◆ **What is expected**: The data below must be copied in full and without any change.

========================================

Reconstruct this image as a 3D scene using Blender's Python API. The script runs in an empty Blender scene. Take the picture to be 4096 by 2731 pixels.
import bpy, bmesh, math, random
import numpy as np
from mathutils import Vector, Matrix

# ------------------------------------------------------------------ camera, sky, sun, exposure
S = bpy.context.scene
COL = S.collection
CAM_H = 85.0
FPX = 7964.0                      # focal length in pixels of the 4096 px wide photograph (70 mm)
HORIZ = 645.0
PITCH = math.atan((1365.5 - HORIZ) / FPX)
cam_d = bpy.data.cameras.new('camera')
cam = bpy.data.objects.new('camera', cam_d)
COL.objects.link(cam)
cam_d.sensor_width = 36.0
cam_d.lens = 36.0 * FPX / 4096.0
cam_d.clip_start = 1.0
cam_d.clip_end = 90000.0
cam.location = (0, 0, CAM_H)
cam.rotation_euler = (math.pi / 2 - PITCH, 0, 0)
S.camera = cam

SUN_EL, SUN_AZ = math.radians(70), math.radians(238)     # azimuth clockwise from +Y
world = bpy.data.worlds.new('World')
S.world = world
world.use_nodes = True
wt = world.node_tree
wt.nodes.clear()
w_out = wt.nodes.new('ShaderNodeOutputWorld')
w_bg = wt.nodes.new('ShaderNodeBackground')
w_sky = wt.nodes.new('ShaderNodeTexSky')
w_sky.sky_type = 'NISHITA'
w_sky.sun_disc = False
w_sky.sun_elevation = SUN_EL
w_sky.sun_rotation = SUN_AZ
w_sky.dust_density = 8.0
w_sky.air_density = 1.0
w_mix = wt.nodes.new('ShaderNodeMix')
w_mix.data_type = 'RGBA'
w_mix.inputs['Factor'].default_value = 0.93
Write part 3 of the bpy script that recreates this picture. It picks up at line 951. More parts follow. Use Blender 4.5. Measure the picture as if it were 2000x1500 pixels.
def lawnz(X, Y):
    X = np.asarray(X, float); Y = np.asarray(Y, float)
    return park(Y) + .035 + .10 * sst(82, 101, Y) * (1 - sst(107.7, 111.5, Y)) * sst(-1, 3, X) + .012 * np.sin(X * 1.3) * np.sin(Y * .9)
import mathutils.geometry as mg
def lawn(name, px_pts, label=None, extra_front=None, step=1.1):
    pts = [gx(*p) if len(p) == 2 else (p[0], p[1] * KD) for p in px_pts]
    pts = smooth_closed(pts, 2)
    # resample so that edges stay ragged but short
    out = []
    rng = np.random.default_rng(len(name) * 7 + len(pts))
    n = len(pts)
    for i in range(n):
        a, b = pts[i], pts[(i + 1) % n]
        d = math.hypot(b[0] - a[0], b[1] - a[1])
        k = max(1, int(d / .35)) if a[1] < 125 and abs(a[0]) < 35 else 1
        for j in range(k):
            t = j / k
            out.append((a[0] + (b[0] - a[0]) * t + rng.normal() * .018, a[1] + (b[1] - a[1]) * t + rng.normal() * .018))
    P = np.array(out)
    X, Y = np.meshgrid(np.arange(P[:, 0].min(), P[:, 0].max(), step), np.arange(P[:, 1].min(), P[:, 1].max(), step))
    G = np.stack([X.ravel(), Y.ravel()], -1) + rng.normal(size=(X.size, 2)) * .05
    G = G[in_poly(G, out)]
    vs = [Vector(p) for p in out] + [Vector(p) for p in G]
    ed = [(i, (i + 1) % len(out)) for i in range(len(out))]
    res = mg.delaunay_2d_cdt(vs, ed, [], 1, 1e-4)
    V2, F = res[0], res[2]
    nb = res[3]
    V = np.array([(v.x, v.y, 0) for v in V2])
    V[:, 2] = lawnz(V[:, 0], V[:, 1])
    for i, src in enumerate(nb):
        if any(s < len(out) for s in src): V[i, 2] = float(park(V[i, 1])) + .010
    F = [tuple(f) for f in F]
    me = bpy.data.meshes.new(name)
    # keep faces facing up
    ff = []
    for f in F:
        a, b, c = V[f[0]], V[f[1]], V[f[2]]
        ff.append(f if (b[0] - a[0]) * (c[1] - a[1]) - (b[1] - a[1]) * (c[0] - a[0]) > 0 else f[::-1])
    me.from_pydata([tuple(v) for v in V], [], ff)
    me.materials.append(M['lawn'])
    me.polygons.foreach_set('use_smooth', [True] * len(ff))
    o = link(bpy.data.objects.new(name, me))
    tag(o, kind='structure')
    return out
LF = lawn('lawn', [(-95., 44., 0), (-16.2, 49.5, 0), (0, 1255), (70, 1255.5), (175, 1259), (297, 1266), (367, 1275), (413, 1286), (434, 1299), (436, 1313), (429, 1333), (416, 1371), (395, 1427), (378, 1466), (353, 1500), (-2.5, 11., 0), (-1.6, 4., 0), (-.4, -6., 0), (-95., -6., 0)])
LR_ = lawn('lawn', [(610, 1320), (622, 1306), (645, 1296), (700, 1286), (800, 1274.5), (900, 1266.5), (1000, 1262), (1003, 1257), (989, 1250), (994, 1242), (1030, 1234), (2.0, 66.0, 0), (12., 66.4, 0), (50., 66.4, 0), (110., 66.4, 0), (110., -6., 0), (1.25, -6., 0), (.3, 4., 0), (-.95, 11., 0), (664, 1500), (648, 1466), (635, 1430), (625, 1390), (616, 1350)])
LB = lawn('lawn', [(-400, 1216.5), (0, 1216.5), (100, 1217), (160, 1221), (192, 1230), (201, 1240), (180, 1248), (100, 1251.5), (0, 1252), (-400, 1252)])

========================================

◆ **Result of the exercise**:
Reconstruct this image as a 3D scene using Blender's Python API. The script runs in an empty Blender scene. Take the picture to be 4096 by 2731 pixels.
import bpy, bmesh, math, random
import numpy as np
from mathutils import Vector, Matrix

# ------------------------------------------------------------------ camera, sky, sun, exposure
S = bpy.context.scene
COL = S.collection
CAM_H = 85.0
FPX = 7964.0                      # focal length in pixels of the 4096 px wide photograph (70 mm)
HORIZ = 645.0
PITCH = math.atan((1365.5 - HORIZ) / FPX)
cam_d = bpy.data.cameras.new('camera')
cam = bpy.data.objects.new('camera', cam_d)
COL.objects.link(cam)
cam_d.sensor_width = 36.0
cam_d.lens = 36.0 * FPX / 4096.0
cam_d.clip_start = 1.0
cam_d.clip_end = 90000.0
cam.location = (0, 0, CAM_H)
cam.rotation_euler = (math.pi / 2 - PITCH, 0, 0)
S.camera = cam

SUN_EL, SUN_AZ = math.radians(70), math.radians(238)     # azimuth clockwise from +Y
world = bpy.data.worlds.new('World')
S.world = world
world.use_nodes = True
wt = world.node_tree
wt.nodes.clear()
w_out = wt.nodes.new('ShaderNodeOutputWorld')
w_bg = wt.nodes.new('ShaderNodeBackground')
w_sky = wt.nodes.new('ShaderNodeTexSky')
w_sky.sky_type = 'NISHITA'
w_sky.sun_disc = False
w_sky.sun_elevation = SUN_EL
w_sky.sun_rotation = SUN_AZ
w_sky.dust_density = 8.0
w_sky.air_density = 1.0
w_mix = wt.nodes.new('ShaderNodeMix')
w_mix.data_type = 'RGBA'
w_mix.inputs['Factor'].default_value = 0.93
Write part 3 of the bpy script that recreates this picture. It picks up at line 951. More parts follow. Use Blender 4.5. Measure the picture as if it were 2000x1500 pixels.
def lawnz(X, Y):
    X = np.asarray(X, float); Y = np.asarray(Y, float)
    return park(Y) + .035 + .10 * sst(82, 101, Y) * (1 - sst(107.7, 111.5, Y)) * sst(-1, 3, X) + .012 * np.sin(X * 1.3) * np.sin(Y * .9)
import mathutils.geometry as mg
def lawn(name, px_pts, label=None, extra_front=None, step=1.1):
    pts = [gx(*p) if len(p) == 2 else (p[0], p[1] * KD) for p in px_pts]
    pts = smooth_closed(pts, 2)
    # resample so that edges stay ragged but short
    out = []
    rng = np.random.default_rng(len(name) * 7 + len(pts))
    n = len(pts)
    for i in range(n):
        a, b = pts[i], pts[(i + 1) % n]
        d = math.hypot(b[0] - a[0], b[1] - a[1])
        k = max(1, int(d / .35)) if a[1] < 125 and abs(a[0]) < 35 else 1
        for j in range(k):
            t = j / k
            out.append((a[0] + (b[0] - a[0]) * t + rng.normal() * .018, a[1] + (b[1] - a[1]) * t + rng.normal() * .018))
    P = np.array(out)
    X, Y = np.meshgrid(np.arange(P[:, 0].min(), P[:, 0].max(), step), np.arange(P[:, 1].min(), P[:, 1].max(), step))
    G = np.stack([X.ravel(), Y.ravel()], -1) + rng.normal(size=(X.size, 2)) * .05
    G = G[in_poly(G, out)]
    vs = [Vector(p) for p in out] + [Vector(p) for p in G]
    ed = [(i, (i + 1) % len(out)) for i in range(len(out))]
    res = mg.delaunay_2d_cdt(vs, ed, [], 1, 1e-4)
    V2, F = res[0], res[2]
    nb = res[3]
    V = np.array([(v.x, v.y, 0) for v in V2])
    V[:, 2] = lawnz(V[:, 0], V[:, 1])
    for i, src in enumerate(nb):
        if any(s < len(out) for s in src): V[i, 2] = float(park(V[i, 1])) + .010
    F = [tuple(f) for f in F]
    me = bpy.data.meshes.new(name)
    # keep faces facing up
    ff = []
    for f in F:
        a, b, c = V[f[0]], V[f[1]], V[f[2]]
        ff.append(f if (b[0] - a[0]) * (c[1] - a[1]) - (b[1] - a[1]) * (c[0] - a[0]) > 0 else f[::-1])
    me.from_pydata([tuple(v) for v in V], [], ff)
    me.materials.append(M['lawn'])
    me.polygons.foreach_set('use_smooth', [True] * len(ff))
    o = link(bpy.data.objects.new(name, me))
    tag(o, kind='structure')
    return out
LF = lawn('lawn', [(-95., 44., 0), (-16.2, 49.5, 0), (0, 1255), (70, 1255.5), (175, 1259), (297, 1266), (367, 1275), (413, 1286), (434, 1299), (436, 1313), (429, 1333), (416, 1371), (395, 1427), (378, 1466), (353, 1500), (-2.5, 11., 0), (-1.6, 4., 0), (-.4, -6., 0), (-95., -6., 0)])
LR_ = lawn('lawn', [(610, 1320), (622, 1306), (645, 1296), (700, 1286), (800, 1274.5), (900, 1266.5), (1000, 1262), (1003, 1257), (989, 1250), (994, 1242), (1030, 1234), (2.0, 66.0, 0), (12., 66.4, 0), (50., 66.4, 0), (110., 66.4, 0), (110., -6., 0), (1.25, -6., 0), (.3, 4., 0), (-.95, 11., 0), (664, 1500), (648, 1466), (635, 1430), (625, 1390), (616, 1350)])
LB = lawn('lawn', [(-400, 1216.5), (0, 1216.5), (100, 1217), (160, 1221), (192, 1230), (201, 1240), (180, 1248), (100, 1251.5), (0, 1252), (-400, 1252)])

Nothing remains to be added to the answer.